The debate over whether light behaves as a wave or a particle goes all the way back to the 17th century, when two titanic figures in physics history took opposite sides on the issue. On the one hand, Isaac Newton put forth a “corpuscular” theory of light, where it behaved the same way that particles did: moving in straight lines (rays) and refracting, reflecting, and carrying momentum just as any other kind of material would. Newton was able to predict many phenomena this way, and could explain how white light was composed of many other colors.

 

On the other hand, Christiaan Huygens favored the wave theory of light, noting features like interference and diffraction, which are inherently wave-like. Huygens’ work on waves couldn’t explain some of the phenomena that Newton’s corpuscular theory could, and vice versa. Things started to get more interesting in the early 1800s, however, as novel experiments began to truly reveal the ways in which light was intrinsically wave-like.

 

The wave-like properties of light, originally hypothesized by Christiaan Huygens, became even better understood thanks to Thomas Young’s two-slit experiments, where constructive and destructive interference effects showed themselves dramatically. (THOMAS YOUNG, 1801)


If you take a tank filled with water and create waves in it, and then set up a barrier with two “slits” that allow the waves on one side to pass through to the other, you’ll notice that the ripples interfere with one another. At some locations, the ripples will add up, creating larger magnitude ripples than a single wave alone would permit. At other locations, the ripples cancel one another out, leaving the water perfectly flat even as the ripples go by. This combination of an interference pattern — with alternating regions of constructive (additive) and destructive (subtractive) interference — is a hallmark of wave behavior.

 

That same wave-like pattern shows up for light, as first noted by Thomas Young in a series of experiments performed over 200 years ago. In subsequent years, scientists began to uncover some of the more counterintuitive wave properties of light, such as an experiment where monochromatic light shines around a sphere, creating not only a wave-like pattern on the outside of the sphere, but a central peak in the middle of the shadow as well.

 

The results of an experiment, showcased using laser light around a spherical object, with the actual optical data. Note the extraordinary validation of Fresnel’s wave theory of light prediction: that a bright, central spot would appear in the shadow cast by the sphere, verifying the “absurd” prediction of the wave theory of light. The original experiment was performed by Francois Arago. (THOMAS BAUER AT WELLESLEY)

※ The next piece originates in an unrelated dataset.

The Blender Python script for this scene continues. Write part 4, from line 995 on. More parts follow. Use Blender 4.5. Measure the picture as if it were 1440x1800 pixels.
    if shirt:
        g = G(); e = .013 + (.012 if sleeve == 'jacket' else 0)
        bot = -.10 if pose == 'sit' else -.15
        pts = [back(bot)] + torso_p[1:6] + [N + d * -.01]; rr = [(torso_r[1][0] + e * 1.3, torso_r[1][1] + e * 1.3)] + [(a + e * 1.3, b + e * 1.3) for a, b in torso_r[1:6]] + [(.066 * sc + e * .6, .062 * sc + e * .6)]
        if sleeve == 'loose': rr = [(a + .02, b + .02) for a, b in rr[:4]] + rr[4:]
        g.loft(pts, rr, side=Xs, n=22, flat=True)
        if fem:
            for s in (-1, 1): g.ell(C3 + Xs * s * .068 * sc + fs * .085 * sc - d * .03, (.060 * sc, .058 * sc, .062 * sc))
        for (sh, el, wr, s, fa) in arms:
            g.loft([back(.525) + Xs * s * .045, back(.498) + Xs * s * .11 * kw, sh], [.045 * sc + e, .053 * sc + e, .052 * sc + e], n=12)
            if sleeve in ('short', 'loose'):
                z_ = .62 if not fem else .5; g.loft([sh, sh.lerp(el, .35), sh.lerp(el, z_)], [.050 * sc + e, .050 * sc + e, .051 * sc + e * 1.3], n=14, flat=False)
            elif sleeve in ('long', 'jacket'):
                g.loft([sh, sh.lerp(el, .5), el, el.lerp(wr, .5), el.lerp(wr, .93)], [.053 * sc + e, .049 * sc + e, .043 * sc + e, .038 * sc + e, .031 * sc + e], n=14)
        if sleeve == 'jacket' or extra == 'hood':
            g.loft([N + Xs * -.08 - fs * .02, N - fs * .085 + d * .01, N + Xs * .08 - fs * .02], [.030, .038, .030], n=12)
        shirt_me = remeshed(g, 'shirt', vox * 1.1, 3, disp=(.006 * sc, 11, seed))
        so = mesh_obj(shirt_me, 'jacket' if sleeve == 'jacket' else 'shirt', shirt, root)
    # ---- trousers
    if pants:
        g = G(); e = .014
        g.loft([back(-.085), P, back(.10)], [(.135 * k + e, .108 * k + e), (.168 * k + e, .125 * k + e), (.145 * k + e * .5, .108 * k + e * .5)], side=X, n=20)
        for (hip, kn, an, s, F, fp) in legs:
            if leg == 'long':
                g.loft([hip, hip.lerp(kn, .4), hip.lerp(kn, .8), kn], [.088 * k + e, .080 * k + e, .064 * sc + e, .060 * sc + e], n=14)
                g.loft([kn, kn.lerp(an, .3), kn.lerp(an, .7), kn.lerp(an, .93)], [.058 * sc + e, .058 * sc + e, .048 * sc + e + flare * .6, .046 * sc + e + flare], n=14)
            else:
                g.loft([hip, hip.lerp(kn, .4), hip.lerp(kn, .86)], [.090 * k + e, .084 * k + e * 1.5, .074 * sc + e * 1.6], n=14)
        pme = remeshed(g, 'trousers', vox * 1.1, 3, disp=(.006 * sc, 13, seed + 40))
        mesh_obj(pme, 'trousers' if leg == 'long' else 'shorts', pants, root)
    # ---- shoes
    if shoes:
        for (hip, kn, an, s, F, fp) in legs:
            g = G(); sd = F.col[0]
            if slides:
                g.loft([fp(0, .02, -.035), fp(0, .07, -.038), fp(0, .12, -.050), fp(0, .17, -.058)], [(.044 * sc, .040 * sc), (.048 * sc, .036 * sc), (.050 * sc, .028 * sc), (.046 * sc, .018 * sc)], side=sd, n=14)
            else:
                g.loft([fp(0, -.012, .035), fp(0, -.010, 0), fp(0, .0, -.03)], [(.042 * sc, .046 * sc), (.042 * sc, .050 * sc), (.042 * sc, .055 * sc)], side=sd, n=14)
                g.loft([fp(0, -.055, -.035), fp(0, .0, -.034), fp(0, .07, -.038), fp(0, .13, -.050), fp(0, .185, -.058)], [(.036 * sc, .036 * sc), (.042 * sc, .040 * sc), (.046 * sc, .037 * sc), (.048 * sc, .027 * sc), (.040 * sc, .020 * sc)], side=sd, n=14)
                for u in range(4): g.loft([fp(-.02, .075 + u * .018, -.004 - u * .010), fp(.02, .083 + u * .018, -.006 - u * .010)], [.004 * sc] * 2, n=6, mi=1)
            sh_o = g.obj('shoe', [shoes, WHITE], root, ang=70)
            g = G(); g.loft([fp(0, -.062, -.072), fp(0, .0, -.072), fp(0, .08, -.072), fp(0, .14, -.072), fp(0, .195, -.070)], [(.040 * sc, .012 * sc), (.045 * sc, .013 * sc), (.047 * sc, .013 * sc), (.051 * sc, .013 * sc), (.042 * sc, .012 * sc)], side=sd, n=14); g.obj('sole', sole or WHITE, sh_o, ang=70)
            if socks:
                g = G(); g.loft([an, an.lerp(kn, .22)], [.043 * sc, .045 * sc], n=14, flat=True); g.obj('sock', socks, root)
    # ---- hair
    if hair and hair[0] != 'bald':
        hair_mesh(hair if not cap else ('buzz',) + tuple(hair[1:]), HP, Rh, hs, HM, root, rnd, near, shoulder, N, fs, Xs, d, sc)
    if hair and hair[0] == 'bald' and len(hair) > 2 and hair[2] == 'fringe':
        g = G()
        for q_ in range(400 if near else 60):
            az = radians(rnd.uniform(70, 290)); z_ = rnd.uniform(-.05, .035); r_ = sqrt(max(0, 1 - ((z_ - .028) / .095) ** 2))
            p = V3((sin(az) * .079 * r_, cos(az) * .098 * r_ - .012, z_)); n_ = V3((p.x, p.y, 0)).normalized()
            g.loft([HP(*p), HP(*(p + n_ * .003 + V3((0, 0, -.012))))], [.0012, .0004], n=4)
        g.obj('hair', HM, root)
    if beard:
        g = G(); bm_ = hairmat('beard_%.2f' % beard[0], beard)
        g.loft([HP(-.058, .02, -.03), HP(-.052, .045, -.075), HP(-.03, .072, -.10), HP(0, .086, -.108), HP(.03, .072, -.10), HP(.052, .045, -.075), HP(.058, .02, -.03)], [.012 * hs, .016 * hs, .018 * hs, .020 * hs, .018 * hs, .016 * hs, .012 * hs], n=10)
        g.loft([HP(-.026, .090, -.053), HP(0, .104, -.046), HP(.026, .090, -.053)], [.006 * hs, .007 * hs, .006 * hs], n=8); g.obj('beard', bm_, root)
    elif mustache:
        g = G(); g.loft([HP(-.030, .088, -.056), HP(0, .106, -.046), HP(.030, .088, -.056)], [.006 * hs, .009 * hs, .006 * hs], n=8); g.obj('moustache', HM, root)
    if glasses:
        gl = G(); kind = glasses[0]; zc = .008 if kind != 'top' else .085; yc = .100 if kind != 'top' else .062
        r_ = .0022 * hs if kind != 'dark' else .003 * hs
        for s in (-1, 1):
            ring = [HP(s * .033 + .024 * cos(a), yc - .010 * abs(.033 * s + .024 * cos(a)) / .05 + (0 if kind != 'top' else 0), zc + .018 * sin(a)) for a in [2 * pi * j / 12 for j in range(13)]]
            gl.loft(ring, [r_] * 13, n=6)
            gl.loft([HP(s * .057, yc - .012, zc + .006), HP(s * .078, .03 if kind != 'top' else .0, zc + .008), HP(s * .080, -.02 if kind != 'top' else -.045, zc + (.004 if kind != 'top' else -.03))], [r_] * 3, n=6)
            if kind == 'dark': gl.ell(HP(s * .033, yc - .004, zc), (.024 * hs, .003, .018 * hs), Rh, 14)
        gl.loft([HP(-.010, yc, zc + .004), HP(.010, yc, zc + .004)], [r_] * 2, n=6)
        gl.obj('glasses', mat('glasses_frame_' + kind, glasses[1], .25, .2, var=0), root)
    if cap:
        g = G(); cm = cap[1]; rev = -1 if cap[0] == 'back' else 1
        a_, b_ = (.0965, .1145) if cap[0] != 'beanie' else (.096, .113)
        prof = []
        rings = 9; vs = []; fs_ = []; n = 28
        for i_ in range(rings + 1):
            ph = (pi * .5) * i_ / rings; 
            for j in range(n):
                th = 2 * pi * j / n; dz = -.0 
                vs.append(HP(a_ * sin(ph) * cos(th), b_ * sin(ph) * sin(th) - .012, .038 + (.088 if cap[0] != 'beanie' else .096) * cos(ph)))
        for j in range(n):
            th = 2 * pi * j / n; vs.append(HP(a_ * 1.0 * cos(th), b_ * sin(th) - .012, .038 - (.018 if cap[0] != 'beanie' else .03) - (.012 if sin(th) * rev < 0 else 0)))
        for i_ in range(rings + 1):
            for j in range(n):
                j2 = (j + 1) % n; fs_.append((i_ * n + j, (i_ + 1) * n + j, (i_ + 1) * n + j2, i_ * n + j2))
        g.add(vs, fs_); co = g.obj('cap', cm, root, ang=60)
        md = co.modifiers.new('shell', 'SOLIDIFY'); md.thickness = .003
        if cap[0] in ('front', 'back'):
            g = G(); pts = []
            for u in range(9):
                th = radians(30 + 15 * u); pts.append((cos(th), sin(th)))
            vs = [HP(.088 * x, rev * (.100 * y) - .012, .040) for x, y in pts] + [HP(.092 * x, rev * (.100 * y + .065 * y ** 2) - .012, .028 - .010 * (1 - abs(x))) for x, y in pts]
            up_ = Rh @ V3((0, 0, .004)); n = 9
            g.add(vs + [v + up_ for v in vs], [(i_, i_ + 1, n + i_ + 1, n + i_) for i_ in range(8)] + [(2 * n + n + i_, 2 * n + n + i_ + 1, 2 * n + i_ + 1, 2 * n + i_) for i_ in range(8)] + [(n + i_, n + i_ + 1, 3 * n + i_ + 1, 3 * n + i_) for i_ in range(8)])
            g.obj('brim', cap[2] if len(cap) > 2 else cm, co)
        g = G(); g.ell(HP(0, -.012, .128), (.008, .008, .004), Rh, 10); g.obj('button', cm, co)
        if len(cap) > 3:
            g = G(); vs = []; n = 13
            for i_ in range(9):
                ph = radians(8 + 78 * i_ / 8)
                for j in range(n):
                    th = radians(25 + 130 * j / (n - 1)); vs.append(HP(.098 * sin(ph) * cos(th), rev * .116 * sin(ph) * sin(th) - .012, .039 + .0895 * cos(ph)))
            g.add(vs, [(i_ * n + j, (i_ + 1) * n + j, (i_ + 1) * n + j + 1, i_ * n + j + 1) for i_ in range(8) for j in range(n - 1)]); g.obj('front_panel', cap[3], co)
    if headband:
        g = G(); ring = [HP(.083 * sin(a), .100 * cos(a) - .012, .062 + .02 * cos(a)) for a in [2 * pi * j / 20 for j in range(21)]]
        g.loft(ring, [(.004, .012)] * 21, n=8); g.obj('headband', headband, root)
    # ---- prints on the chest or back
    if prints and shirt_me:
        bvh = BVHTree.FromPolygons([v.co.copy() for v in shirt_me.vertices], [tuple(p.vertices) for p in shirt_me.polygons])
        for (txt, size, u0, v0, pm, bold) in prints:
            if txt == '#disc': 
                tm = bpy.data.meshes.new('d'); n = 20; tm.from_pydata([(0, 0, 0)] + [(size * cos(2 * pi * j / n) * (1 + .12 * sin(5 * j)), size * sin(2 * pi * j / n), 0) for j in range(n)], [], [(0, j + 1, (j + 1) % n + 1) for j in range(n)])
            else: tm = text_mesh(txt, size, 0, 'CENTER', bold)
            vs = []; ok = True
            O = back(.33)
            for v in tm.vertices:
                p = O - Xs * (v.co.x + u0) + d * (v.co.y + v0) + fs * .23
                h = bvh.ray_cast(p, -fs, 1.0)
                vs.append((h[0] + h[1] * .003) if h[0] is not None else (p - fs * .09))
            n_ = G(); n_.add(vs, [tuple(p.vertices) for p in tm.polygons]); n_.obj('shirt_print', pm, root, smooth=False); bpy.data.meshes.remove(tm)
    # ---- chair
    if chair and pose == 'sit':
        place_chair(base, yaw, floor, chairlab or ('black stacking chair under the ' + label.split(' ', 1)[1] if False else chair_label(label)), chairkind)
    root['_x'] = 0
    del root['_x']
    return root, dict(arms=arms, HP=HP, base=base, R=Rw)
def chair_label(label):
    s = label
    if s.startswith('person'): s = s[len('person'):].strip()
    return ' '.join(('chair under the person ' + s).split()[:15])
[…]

Later in the 1800s, Maxwell’s theory of electromagnetism allowed us to derive a form of charge-free radiation: an electromagnetic wave that travels at the speed of light. At last, the light wave had a mathematical footing where it was simply a consequence of electricity and magnetism, an inevitable result of a self-consistent theory. It was by thinking about these very light waves that Einstein was able to devise and establish the special theory of relativity. The wave nature of light was a fundamental reality of the Universe.

 

But it wasn’t a universal one. Light also behaves as a quantum particle in a number of important ways.

  • Its energy is quantized into individual packets called photons, where each photon contains a specific amount of energy.
  • Photons above a certain energy can ionize electrons off of atoms; photons below that energy, no matter what the intensity of that light is, cannot.
  • And that it’s possible to create and send individual photons, one-at-a-time, through any experimental apparatus we can devise.

Those developments and realizations, when synthesized together, led to arguably the most mind-bending demonstration of quantum “weirdness” of all.

 

Double slit experiments performed with light produce interference patterns, as they do for any wave you can imagine. The properties of different light colors is understood to be due to the differing wavelengths of monochromatic light of various colors. Redder colors have longer wavelengths, lower energies, and more spread-out interference patterns; bluer colors have shorter wavelengths, higher energies, and more closely bunched maxima and minima in the interference pattern. (TECHNICAL SERVICES GROUP (TSG) AT MIT’S DEPARTMENT OF PHYSICS)


If you take a photon and fire it at a barrier that has two slits in it, you can measure where that photon strikes a screen a significant distance away on the other side. If you start adding up these photons, one-at-a-time, you’ll start to see a pattern emerge: an interference pattern. The same pattern that emerged when we had a continuous beam of light — where we assumed that many different photons were all interfering with one another — emerges when we shoot photons one-at-a-time through this apparatus. Somehow, the individual photons are interfering with themselves.

 

Normally, conversations proceed around this experiment by talking about the various experimental setups you can make to attempt to measure (or not measure) which slit the photon goes through, destroying or maintaining the interference pattern in the process. That discussion is a vital part of exploring the nature of the dual nature of quanta, as they behave as both waves and particles depending on how you interact with them. But we can do something else that’s equally fascinating: replace the photons in the experiment with massive particles of matter.